Linke will Demo-Kostenaufstellung
Was kosten die Demonstrationen? Das wollte Volker Blatsch (Die Linke) wissen und hat in der Sitzung einen Antrag für eine Kostenaufstellung aller Positionen beantragt, die im Zusammenhang mit den bisherigen Demos in Kandel entstanden sind.
Dazu gehören vordergründig die Kosten des Bauhof Kandel (Absperrungen, Beschilderungen) und die daraus resultierenden Arbeitsstunden und aufgelaufene Überstunden. Sofern zusätzliche Positionen anderer Fachbereiche dazukommen sollten, sollen diese laut Blatsch auch ausgewiesen werden.

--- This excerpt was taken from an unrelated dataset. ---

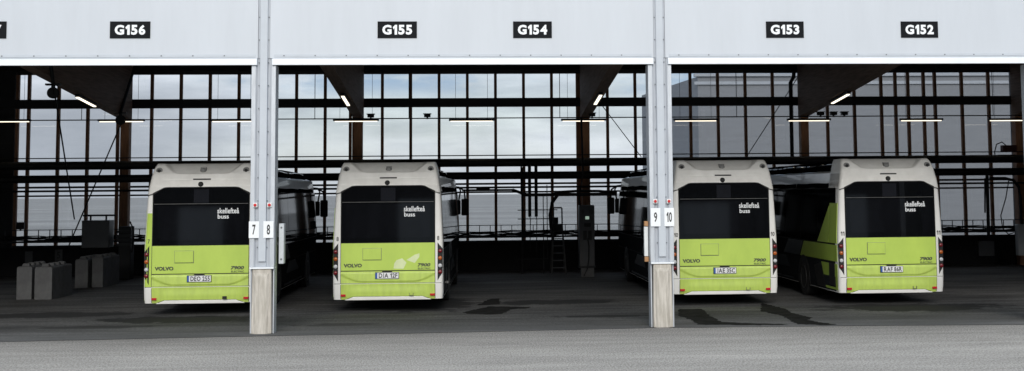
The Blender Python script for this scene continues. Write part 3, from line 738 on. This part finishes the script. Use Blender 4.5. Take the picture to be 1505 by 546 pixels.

Die Auswertungen sollen im Amtsblatt veröffentlicht werden, damit die Bürger von Kandel und der Verbandsgemeinde darüber informiert werden, welche Kosten an den Demo-Tagen auflaufen.
Eine „ungefähre Nennung der Aufwendungen seitens der Polizei und der Rettungsdienste“ könne ebenfalls in die Aufstellung intergriert werden. „Nach meinem Kenntnisstand wird der Betrag von 1 Million Einsatz als Größenordnung beziffert“, so Blatsch.
Der Rat stimmte zu und Bürgermeister Tielebörger versicherte, die Kostenanalyse innerhalb der Verwaltung in Auftrag zu geben.